**YOUR GOAL:** Please output exactly the lines of the material from the first through the line containing "SC.camera = cam", and nothing more.

[Dataset records]
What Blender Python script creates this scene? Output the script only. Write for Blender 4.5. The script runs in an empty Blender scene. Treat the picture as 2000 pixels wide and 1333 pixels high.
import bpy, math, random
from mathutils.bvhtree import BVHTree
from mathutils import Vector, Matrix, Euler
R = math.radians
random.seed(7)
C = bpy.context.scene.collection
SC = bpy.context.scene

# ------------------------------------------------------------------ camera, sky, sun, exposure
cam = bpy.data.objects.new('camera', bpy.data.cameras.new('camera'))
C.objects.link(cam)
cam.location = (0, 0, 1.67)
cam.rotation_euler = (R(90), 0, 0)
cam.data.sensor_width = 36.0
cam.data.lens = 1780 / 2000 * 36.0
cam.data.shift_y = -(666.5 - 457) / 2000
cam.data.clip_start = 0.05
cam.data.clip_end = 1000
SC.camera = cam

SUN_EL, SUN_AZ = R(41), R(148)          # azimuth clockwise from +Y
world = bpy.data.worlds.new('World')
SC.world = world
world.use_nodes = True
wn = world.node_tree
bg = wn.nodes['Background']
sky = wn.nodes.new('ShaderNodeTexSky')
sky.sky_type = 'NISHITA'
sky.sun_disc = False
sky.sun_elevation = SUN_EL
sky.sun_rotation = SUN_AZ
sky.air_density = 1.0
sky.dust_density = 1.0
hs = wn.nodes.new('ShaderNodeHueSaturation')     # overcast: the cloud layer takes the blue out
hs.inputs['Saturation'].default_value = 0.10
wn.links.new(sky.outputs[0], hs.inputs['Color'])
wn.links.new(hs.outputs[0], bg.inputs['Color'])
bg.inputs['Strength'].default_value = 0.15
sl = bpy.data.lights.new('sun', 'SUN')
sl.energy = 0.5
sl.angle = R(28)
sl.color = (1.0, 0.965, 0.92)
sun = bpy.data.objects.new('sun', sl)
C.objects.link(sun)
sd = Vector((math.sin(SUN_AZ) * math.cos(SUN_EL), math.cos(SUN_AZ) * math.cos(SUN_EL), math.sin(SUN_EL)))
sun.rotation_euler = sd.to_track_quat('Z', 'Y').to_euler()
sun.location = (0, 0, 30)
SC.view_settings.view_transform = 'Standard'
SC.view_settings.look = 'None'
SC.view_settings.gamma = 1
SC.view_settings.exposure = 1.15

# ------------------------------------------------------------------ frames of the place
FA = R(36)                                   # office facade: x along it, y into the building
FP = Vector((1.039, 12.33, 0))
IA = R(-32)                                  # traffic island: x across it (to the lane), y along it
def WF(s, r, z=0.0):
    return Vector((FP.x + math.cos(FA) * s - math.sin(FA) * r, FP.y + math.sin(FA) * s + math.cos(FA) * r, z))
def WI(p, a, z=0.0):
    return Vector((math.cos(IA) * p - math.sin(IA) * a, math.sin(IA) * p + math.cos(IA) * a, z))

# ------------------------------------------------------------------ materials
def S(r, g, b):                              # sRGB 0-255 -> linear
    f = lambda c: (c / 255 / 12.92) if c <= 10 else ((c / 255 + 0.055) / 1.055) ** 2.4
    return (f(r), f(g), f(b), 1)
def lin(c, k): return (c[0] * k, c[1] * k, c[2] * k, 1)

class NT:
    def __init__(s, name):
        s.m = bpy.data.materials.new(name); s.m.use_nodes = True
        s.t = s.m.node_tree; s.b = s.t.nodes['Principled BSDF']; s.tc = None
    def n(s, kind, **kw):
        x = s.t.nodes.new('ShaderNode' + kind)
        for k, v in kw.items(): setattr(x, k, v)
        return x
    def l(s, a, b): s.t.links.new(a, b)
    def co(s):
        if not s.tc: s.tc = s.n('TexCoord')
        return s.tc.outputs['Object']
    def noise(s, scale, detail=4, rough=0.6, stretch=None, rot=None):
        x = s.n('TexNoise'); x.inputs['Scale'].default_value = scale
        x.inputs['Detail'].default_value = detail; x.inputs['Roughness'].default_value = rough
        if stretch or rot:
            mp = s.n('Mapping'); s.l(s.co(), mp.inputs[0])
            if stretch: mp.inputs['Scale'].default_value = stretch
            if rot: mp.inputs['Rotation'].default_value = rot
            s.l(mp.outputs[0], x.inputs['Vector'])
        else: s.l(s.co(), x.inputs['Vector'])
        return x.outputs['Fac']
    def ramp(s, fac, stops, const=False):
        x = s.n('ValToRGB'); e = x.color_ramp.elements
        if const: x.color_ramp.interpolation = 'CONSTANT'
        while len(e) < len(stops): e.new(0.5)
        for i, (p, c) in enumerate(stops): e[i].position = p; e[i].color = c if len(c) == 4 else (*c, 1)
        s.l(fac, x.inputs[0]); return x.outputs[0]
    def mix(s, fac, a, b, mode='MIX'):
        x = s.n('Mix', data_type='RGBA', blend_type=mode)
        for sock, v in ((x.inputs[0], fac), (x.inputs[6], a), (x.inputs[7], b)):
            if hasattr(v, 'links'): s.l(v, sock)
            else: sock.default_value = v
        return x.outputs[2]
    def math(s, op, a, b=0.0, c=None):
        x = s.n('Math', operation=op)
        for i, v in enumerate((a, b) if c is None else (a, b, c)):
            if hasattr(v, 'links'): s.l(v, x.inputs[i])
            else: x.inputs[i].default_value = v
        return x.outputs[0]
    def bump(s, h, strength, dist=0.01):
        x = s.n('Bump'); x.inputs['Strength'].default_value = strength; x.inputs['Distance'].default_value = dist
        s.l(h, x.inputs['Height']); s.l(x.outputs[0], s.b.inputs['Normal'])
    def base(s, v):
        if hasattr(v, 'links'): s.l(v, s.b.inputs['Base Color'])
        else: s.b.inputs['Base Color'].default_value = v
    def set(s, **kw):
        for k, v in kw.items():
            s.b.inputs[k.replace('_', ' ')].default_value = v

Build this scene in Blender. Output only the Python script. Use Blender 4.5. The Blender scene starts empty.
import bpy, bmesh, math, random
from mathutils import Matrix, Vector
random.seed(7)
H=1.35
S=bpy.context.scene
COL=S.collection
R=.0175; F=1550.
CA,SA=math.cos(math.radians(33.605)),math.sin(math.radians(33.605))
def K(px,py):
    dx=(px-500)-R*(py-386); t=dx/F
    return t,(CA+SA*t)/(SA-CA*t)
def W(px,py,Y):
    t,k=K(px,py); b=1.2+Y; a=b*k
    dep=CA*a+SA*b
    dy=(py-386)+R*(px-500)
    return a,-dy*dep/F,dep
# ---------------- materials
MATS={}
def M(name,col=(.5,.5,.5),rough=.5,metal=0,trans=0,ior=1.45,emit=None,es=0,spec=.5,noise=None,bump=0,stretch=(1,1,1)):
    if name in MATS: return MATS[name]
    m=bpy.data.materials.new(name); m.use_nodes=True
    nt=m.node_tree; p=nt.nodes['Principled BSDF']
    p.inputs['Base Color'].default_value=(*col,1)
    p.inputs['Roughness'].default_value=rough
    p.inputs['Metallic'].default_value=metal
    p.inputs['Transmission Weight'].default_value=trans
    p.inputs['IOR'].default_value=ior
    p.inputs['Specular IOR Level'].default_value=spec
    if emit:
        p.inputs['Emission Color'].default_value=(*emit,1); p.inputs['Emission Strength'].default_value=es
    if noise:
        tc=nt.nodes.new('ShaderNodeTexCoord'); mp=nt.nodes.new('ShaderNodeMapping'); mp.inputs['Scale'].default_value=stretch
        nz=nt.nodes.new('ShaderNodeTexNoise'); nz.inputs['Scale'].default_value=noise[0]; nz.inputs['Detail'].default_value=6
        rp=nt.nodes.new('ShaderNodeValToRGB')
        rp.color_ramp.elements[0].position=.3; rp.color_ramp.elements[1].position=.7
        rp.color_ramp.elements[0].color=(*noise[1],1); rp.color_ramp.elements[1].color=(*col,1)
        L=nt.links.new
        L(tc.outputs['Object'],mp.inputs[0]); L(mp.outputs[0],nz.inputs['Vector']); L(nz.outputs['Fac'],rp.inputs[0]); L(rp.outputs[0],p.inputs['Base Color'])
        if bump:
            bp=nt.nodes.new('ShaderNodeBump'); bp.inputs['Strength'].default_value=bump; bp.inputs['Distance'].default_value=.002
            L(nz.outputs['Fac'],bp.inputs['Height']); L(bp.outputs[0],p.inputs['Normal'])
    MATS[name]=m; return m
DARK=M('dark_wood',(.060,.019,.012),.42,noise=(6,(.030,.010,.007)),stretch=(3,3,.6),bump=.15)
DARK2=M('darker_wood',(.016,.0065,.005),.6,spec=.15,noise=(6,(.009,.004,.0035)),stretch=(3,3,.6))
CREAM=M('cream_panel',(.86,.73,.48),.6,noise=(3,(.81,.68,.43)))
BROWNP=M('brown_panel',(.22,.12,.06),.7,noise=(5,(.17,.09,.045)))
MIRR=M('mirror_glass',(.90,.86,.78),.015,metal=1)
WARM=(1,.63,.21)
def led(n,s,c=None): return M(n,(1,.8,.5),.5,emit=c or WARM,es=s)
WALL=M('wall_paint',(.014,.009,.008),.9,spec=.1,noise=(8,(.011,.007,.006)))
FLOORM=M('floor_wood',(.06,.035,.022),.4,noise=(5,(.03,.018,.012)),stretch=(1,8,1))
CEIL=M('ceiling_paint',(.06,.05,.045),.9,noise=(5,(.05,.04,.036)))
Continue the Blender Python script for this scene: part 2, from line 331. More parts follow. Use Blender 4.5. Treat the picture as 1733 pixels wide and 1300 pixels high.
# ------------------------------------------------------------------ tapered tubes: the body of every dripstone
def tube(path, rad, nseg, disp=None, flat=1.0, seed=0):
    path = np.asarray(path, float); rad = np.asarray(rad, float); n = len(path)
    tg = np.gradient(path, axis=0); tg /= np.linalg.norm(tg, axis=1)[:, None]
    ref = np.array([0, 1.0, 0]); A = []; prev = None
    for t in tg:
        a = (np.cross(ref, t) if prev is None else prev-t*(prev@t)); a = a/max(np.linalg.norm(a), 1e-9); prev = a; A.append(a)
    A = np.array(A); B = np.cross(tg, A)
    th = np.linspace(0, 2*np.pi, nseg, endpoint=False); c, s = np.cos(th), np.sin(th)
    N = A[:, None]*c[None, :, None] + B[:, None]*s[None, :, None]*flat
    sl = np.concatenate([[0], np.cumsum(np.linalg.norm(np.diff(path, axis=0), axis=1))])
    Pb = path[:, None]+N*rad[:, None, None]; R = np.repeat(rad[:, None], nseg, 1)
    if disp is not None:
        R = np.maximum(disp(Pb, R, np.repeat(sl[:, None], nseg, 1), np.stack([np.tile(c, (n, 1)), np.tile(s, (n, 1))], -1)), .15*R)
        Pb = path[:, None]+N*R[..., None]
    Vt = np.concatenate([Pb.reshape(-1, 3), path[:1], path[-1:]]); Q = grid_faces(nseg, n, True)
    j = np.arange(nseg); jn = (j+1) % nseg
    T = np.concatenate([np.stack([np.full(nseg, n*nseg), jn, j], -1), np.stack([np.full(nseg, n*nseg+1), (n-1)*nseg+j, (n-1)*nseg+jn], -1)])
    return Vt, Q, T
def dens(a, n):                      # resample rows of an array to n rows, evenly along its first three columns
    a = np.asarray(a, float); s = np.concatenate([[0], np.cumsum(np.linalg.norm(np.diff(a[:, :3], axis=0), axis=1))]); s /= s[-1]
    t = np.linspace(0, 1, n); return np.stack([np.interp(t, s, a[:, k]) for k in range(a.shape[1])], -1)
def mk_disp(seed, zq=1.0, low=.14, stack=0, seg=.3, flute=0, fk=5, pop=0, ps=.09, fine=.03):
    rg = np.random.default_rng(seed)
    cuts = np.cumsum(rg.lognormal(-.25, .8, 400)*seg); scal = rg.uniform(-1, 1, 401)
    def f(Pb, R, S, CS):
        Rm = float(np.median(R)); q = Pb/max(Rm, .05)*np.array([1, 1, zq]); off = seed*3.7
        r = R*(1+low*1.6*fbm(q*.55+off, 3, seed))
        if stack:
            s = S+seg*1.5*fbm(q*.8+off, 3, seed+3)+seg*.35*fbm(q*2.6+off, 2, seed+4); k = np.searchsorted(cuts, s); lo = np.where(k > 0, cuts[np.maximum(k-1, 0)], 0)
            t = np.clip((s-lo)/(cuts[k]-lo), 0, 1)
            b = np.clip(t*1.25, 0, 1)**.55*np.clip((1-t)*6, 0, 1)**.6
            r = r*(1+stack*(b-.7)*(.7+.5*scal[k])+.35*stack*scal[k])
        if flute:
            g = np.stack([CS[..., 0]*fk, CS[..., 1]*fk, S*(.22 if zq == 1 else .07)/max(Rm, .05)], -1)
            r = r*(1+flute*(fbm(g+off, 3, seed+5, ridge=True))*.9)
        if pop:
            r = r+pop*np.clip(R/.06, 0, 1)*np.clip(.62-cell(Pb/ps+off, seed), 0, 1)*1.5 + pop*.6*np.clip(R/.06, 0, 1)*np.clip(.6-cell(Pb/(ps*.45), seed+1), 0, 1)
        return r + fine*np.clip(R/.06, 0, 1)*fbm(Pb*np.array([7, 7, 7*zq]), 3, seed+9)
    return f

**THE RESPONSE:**
What Blender Python script creates this scene? Output the script only. Write for Blender 4.5. The script runs in an empty Blender scene. Treat the picture as 2000 pixels wide and 1333 pixels high.
import bpy, math, random
from mathutils.bvhtree import BVHTree
from mathutils import Vector, Matrix, Euler
R = math.radians
random.seed(7)
C = bpy.context.scene.collection
SC = bpy.context.scene

# ------------------------------------------------------------------ camera, sky, sun, exposure
cam = bpy.data.objects.new('camera', bpy.data.cameras.new('camera'))
C.objects.link(cam)
cam.location = (0, 0, 1.67)
cam.rotation_euler = (R(90), 0, 0)
cam.data.sensor_width = 36.0
cam.data.lens = 1780 / 2000 * 36.0
cam.data.shift_y = -(666.5 - 457) / 2000
cam.data.clip_start = 0.05
cam.data.clip_end = 1000
SC.camera = cam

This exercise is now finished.